The modern blocks are cast much different. The aftermarket supports them with special sleves and deck plates to make them stringer, or to go with bigger than factory bores. I sleeve blocks when the sonic test says one or two holes are thin even if there's no particular problem visible. The sleeve material is better and you end with a stronger more consistent bore. This is why NHRA mandates a max number of sleeves. Otherwise racers would be doing just that...
 
FANTOM;

I'm not totaly sure what the import crowd is doing. But if you read something about them sleaving the blocks cylinders, perhaps, there installing them for a huge jump in bore sizes.


In laymans terms, a sleave is the actual cylinder, that you view. The sleave replaces a worn out cylinder. Thicker the better for a stiffer cylinder wall that doesn't flex or flex's less under load (Wide Open Throttle)

I don't know what displacesments are available or what can be done to them. Our engines only have so much room to expand. If there engines can go from a 3.5 inch bore to a 4 inch bore with this trick, well, I'd say that is a huge jump in size for these guys.

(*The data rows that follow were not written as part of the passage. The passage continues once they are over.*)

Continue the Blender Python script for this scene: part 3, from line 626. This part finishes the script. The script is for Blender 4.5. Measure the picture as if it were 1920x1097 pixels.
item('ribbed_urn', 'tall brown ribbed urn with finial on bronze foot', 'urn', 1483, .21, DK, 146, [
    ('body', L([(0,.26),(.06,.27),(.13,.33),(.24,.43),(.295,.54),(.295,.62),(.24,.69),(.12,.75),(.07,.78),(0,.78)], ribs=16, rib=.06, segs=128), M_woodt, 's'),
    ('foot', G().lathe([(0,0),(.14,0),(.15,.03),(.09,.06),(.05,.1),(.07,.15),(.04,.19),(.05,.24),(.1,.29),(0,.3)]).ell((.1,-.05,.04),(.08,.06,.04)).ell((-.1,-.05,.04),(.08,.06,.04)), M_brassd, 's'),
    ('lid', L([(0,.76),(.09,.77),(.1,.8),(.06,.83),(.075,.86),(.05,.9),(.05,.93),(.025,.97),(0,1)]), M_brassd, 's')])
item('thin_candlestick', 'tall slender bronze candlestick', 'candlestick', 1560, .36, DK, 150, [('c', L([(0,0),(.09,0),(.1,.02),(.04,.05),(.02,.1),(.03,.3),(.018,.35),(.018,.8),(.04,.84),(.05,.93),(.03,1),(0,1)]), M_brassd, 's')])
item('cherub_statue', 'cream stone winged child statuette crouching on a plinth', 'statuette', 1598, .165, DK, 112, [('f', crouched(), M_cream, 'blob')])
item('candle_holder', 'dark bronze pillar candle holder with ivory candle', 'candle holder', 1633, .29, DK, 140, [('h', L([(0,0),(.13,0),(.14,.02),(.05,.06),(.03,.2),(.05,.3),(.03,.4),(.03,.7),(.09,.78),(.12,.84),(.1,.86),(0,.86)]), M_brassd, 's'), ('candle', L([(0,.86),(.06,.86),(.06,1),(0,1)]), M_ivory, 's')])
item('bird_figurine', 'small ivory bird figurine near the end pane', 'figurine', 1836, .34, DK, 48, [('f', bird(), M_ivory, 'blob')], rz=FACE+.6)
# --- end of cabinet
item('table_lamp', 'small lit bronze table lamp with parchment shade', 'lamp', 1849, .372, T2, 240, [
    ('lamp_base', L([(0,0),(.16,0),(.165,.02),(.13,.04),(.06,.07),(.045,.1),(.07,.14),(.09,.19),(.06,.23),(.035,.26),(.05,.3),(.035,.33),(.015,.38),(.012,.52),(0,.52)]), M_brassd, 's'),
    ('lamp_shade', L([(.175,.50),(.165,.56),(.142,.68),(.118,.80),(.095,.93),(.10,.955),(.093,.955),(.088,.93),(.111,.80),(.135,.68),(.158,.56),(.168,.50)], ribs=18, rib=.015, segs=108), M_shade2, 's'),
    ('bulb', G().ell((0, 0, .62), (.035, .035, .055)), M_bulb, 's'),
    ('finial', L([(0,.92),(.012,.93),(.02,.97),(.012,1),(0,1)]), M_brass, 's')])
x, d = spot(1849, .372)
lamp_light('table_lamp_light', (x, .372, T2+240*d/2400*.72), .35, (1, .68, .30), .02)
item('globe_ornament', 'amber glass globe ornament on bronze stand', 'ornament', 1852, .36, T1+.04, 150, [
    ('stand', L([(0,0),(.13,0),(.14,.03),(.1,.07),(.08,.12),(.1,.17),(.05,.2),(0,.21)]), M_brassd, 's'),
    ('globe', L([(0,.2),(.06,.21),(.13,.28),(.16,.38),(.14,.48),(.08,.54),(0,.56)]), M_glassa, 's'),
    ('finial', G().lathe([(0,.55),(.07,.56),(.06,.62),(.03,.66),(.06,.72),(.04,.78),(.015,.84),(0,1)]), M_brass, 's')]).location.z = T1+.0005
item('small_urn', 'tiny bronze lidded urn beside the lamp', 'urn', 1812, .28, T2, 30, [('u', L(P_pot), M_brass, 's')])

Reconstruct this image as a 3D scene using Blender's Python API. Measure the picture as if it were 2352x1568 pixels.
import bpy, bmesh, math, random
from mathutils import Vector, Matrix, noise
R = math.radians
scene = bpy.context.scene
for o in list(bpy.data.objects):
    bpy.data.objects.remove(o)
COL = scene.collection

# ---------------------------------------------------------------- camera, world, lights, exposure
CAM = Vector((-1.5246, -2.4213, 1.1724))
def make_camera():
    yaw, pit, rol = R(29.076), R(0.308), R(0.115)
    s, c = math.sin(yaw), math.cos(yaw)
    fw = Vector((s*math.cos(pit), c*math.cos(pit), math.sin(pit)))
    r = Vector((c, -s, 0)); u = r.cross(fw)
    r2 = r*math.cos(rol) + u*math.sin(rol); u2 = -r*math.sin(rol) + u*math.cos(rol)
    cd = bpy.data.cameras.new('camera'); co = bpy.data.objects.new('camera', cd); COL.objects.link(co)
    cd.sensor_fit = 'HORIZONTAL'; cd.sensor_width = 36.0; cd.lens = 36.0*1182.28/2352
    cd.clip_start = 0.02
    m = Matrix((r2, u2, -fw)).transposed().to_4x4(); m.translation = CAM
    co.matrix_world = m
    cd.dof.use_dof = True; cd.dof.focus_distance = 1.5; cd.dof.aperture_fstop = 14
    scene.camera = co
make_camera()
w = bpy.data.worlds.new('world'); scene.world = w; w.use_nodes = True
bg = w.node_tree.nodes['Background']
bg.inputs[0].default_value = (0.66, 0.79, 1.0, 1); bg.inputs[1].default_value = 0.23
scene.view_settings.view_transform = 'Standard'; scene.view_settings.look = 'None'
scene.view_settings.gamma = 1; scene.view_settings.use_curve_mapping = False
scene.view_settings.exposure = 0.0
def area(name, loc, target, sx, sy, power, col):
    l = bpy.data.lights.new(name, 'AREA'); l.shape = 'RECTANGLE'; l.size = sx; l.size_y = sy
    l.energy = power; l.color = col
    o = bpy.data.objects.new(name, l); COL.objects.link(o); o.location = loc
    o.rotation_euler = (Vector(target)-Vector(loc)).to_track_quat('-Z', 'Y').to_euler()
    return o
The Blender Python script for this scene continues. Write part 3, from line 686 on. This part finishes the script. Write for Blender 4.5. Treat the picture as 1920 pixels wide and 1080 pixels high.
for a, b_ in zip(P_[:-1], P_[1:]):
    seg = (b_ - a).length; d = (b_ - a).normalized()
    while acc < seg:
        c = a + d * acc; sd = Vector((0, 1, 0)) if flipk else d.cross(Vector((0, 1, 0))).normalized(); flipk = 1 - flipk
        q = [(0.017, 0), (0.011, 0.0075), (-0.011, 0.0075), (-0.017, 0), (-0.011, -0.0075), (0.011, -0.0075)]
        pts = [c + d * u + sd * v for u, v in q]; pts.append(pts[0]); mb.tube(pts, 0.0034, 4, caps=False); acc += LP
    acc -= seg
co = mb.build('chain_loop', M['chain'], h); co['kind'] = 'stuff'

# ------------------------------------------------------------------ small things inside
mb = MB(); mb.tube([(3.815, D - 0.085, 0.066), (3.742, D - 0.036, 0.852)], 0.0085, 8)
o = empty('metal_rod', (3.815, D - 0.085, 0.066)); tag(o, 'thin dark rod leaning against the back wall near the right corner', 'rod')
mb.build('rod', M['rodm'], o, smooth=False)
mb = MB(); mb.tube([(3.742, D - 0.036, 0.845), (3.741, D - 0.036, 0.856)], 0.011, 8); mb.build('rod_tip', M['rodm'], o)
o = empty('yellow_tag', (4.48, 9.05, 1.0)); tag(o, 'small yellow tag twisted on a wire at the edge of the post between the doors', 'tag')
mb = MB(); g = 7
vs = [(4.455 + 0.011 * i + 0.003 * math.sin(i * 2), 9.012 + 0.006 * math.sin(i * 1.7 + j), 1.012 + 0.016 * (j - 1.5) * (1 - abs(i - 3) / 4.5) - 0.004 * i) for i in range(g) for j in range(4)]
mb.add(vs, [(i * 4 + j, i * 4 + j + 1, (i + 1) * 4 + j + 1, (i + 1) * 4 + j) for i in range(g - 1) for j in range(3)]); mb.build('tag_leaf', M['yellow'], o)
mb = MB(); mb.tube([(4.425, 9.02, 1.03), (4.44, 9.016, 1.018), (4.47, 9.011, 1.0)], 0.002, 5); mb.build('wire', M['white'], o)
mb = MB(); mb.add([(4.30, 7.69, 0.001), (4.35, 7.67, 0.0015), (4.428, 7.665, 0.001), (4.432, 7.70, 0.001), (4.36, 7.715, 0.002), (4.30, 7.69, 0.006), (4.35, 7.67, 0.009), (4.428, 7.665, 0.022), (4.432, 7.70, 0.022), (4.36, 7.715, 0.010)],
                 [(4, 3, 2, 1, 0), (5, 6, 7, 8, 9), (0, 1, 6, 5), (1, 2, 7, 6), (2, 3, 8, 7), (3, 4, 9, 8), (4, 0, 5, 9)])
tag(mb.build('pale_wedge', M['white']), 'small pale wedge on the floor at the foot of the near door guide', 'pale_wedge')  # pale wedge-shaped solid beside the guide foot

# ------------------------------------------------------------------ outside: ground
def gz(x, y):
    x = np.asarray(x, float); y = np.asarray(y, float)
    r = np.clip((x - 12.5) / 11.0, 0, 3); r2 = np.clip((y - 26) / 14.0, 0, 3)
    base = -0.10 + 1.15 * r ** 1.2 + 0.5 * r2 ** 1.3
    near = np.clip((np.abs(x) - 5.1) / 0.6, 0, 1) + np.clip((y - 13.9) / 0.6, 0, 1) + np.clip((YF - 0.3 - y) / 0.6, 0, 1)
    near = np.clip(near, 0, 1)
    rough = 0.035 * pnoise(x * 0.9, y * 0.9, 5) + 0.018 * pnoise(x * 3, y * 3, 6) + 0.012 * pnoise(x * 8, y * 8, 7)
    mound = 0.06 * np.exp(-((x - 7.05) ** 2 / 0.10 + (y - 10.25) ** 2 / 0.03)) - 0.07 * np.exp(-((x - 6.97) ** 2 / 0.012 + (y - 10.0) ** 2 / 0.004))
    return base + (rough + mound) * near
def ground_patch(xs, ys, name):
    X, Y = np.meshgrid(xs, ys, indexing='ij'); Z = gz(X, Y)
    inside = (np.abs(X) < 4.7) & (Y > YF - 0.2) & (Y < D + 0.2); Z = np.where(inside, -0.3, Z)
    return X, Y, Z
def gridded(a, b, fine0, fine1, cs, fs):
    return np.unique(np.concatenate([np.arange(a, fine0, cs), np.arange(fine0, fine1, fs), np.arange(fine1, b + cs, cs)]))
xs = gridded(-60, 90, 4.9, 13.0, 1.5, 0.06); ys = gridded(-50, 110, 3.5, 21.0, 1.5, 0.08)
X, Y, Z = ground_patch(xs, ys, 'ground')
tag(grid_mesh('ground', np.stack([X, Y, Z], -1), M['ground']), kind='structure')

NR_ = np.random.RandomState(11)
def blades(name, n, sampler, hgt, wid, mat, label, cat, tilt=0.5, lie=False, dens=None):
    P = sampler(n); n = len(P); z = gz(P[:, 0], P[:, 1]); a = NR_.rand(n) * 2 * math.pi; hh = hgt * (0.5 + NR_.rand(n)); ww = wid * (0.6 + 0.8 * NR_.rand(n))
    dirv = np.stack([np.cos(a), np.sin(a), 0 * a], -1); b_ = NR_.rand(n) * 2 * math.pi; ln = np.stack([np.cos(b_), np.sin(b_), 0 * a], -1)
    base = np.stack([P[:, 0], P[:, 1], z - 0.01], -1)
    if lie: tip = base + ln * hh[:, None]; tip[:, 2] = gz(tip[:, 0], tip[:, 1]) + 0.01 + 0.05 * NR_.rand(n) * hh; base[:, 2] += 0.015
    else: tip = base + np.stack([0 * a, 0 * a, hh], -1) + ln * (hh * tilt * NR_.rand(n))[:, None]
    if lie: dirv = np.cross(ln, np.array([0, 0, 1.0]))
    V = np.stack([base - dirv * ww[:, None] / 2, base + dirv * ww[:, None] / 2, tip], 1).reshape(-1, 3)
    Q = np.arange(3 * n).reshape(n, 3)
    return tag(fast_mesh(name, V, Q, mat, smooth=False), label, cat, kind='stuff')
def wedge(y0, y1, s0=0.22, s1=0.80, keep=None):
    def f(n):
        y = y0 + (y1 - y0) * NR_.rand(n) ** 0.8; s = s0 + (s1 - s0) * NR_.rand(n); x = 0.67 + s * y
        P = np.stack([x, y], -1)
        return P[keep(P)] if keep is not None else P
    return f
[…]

What they can do with additional stroke, IDK?
 
Do the longer strokes have a longer dwell angle that affects how the piston loads the cylinder wall?
 
I've heard of people boring 318 blocks to 360 and even 340 bore sizes. That would save some on the cost of pistons, but the extra machining for that much bore might offset what you save on the pistons. You could do a stroker with a 3.79 (I think) stroke, which would bring the pin down some to cut down on rocking.
 
A 4" stroker has less dwell time due to higher piston speed.

MT here's something to ponder.

The SB Mopar stroker that uses a 4" stroke and 6.123" rods has a rod ratio of 1.53"

The 454 Chevy uses a 4" stroke and a 6.135" rod for a rod ratio of 1.53"

So it seems the stroked Mopar is in the same range of a stock 454 Chevy and the 454 lasted good.